Human rights and special measures

A recent development in Britain suggests one side of “human rights” in today’s world: Home Secretary threatens to suspend human rights laws after terror suspects go missing.

“Control orders” in Britain restrict movements and contact with other people for terror suspects who cannot be brought to court. They replaced detention without trial, which was ruled illegal. There are problems with the system, and several radical Islamists who had been on “control orders” have recently disappeared. The Home Secretary therefore wants to impose tougher curbs on terror suspects, but cannot do so because of the European Convention on Human Rights (ECHR).

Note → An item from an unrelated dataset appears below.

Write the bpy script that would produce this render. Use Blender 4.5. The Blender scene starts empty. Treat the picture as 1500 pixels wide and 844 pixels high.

The ECHR, which entered British law via the Human Rights Act, allows countries to suspend parts of it in “time of emergency.” The Secretary wants to derogate from it so he can do what he believes necessary.

All of which makes sense. Government does what it thinks it has to do, and in special circumstances the basic rules under which it operates must either let it do so or get ignored.

The question, though, is how human rights principles will apply in the world they, and other features of the present regime, are bringing about. How often will there be special situations? A borderless world inhabited by populations with no common standards or loyalties and animated by by any number of resentments and animosities is likely to throw up lots of them. The recollections of the British ’50s I commented on yesterday depict a society with a profound sense of what is normal. Such a society is, of course, radically at odds with human rights principles if only because it’s so radically antimulticultural, and the showcasing of favorable recollections suggests that our rulers are confident that it is gone forever. In the present situation, though, in which the abolition of particular culture and settled informal ties is basic state policy, what will constitute normality?